Algumas empresas estão a exigir aos estagiários que participam em programas de estágio do IEFP (Instituto do Emprego e Formação Profissional) que devolvam parte dos seus rendimentos, escreve esta segunda-feira o Jornal de Notícias. Dos 691 euros que um estagiário com licenciatura recebe por mês, entre 20 e 35% é financiado pela empresa em que é feito o estágio, sendo o restante suportado pelo IEFP. É essa percentagem financiada pela empresa que os patrões estarão a exigir de volta. Alguns estagiários estarão também a ser forçados a suportar a taxa social única (TSU), de 23,75% sobre a bolsa de estágio, e que é da responsabilidade do empregador.
A denúncia partiu do presidente do Conselho Nacional da Juventude (CNJ), Hugo Carvalho. “Têm chegado ao nosso conhecimento inúmeras denúncias ao longo do tempo, mas não podemos fazer nada. Os jovens não querem avançar com queixas junto das autoridades, porque agem em conluio com as empresas e sabem que eles próprios estão a cometer uma ilegalidade”, disse o responsável ao Jornal de Notícias. Estes casos são mais frequentes na arquitetura, no pequeno comércio, na advocacia e na psicologia, de acordo com o jornal. O presidente do Conselho Nacional da Juventude acrescentou ainda que os jovens “atualmente já nem têm consciência de que o que estão a fazer é errado, porque todos o fazem no final do curso, como forma de ingresso no seu setor de atividade profissional”.
De acordo com Hugo Carvalho, que falou esta manhã à RTP3, “todos os meses, depois de receberem o seu salário de estagiário, vão ao multibanco, levantam em numerário cerca de 150 euros [correspondente à comparticipação da empresa], e entregam em numerário às entidades promotoras do estágio”. O responsável garante ainda que se trata de “centenas de casos”, mas que os jovens “têm medo de dar a cara, de não conseguir fazer o seu estágio”. Hugo Carvalho explicou ainda que o CNJ já conversou com o IEFP, que se mostrou “disponível para tentar encontrar uma solução”. Para o líder do CNJ, “é natural” que o IEFP não tenha conhecimento dos casos, visto que “ninguém sabe o que acontece ao dinheiro”.
Ao Jornal de Notícias, o IEFP disse não ter conhecimento deste assunto. “O IEFP está atento a fenómenos do género que possam ocorrer e apelamos a quem tenha conhecimento de alguma irregularidade, ou seja vítima dela, que a denuncie de imediato aos nossos serviços”, informou o instituto.
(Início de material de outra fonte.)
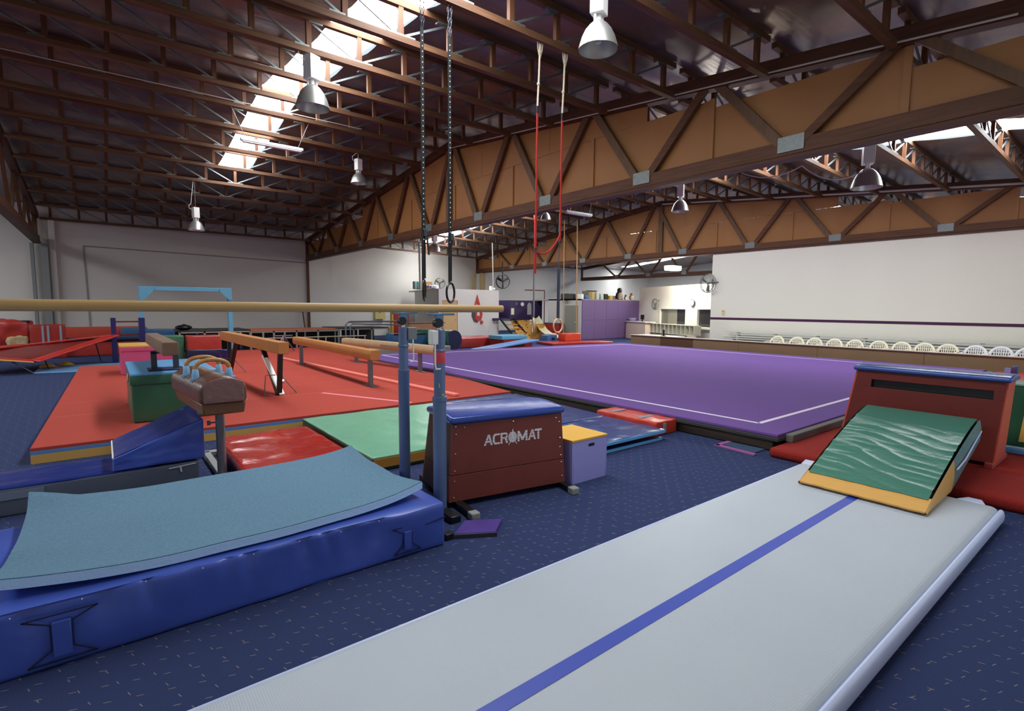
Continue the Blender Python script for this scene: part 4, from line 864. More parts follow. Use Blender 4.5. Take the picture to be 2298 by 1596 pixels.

Esta tarde, em comunicado, o instituto veio mostrar-se “atento a fenómenos de abuso e de utilização irregular de apoios que possam ocorrer nas medidas de política ativa de emprego, e em particular de estágios”. No comunicado lê-se que “o IEFP só pode atuar relativamente a casos concretos de irregularidade quando estes sejam detetados ou quando existir informação que habilite os serviços do Instituto a desencadear os procedimentos adequados”.
Quem já confirmou ter conhecimento destes casos foi a Ordem dos Psicólogos, que criou uma equipa específica para fiscalizar as 3.500 empresas da área que recebem estagiários. À RTP, Telmo Baptista, bastonário da Ordem, explicou que já interveio numa situação. “Cancelámos inclusivamente o protocolo de estágio com essa instituição”, explicou o responsável, apelando ainda que os jovens façam chegar essas situações à Ordem. “Nós temos meios de atuar”, garante.
A Ordem dos Arquitetos declarou ao Jornal de Notícias não obter “qualquer informação sobre a atribuição de subsídio à remuneração do estágio”. Também a Ordem dos Engenheiros afirmou desconhecer estes casos, e prometeu “condenar e denunciar publicamente qualquer ocorrência de que lhe chegue informação”. A bastonária da Ordem dos Advogados, Elina Fraga, garantiu também não ter recebido qualquer queixa, e afirmou: “Essa prática é completamente ilegal. Se a Ordem tiver conhecimento de que tal acontece em algum escritório de advogados, remete o caso para o órgão disciplinar”.
Já Hugo Carvalho explica que o IEFP não foi informado de quais as empresas que têm esta prática, para “não quebrar o sigilo com os jovens”. O líder do CNJ diz não acreditar “que seja este o caminho”, pois “se uma empresa for denunciada, as entidades empregadoras vão perceber de onde veio a queixa”. O responsável defende que é necessário “despenalizar estes jovens, não os incriminar”, para permitir que eles possam fazer a denúncia. Hugo Carvalho lamentou ainda que a denúncia tenha de ser feita desta foram, acrescentando que o CNJ está “há duas legislaturas à espera de ser incluído na Concertação Social”. “A única forma que temos de fazer estas denúncias é no espaço público, no espaço que a comunicação social nos dá”, concluiu o responsável.